LETTERS TO THE EDITOR
8.02x is not nearly as rigorous as 8.02
I am writing this in response to the article by Tea Dorminy, after I read the Letters to the Editor in the March 8 issue. Let me start by saying that I praise edX to the sky even though the real breakthrough was made in 2001 by MIT when OCW was invented. This was comparable to the invention of the printing press around 1450. EdX was a logical consequence of OCW. It was obvious to me as early as 2004 that sooner or later edX-like organizations would pop up.
My 8.02x course is now online (37,700 registered). There are three midterm exams (together 45 percent course credit) and 1 final exam (30 percent course credit). Thus the four exams count for 75 percent of course credit. The exams in 8.02 and 8.02x are equally rigorous. Yet there is a huge difference in the way the exams are taken.
Exams at MIT are proctored. MIT students have to take each of the three midterm exams in 50 minutes, closed book; notes and calculators are not allowed. The final is three hours with the same restrictions.
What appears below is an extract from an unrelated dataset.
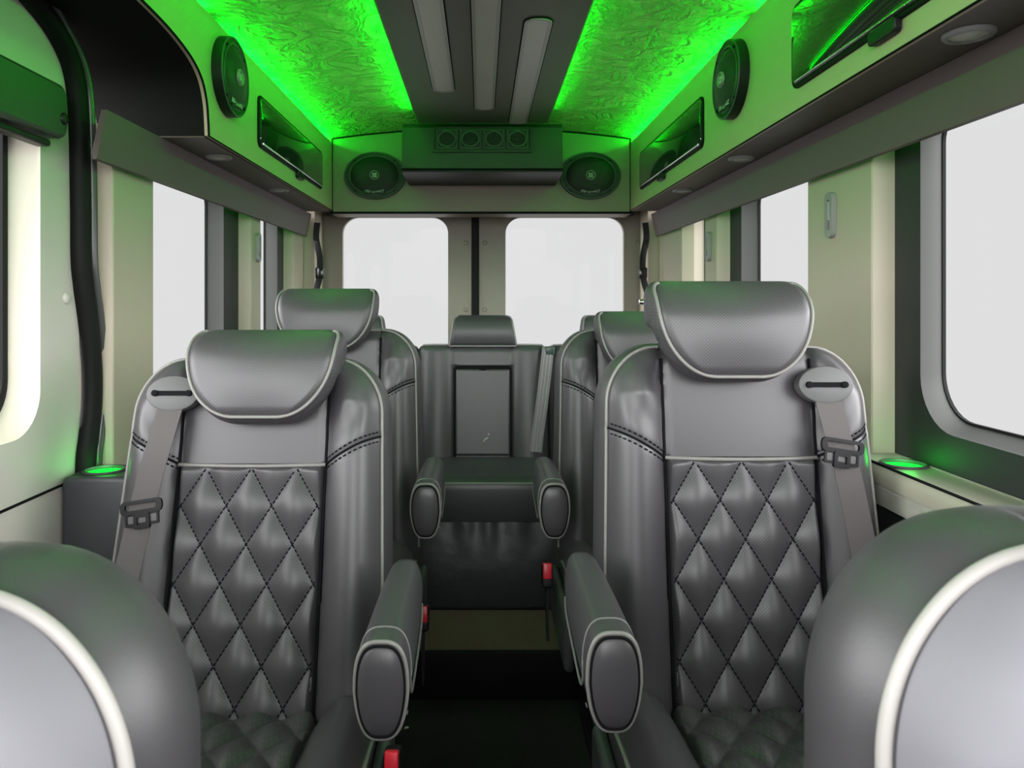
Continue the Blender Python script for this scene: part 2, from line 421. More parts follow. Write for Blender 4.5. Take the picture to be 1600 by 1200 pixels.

People on 8.02x get two (maybe three) days for each midterm exam (also for the final exam); two days is about 60 times longer than 50 minutes. In addition, the 8.02x exams are open book, notes are allowed, the students can search the web with their laptops, they can look up the solutions of similar problems in previous problem sets including those on OCW, they can watch the lectures again and they can get help from outsiders. Compare this with the restrictions that were imposed on my 8.02 students. The difference is night and day.
Clearly we have a long way to go before 8.02x is as rigorous as 8.02 and that will also be the case for my 8.01x course, which will go online in September.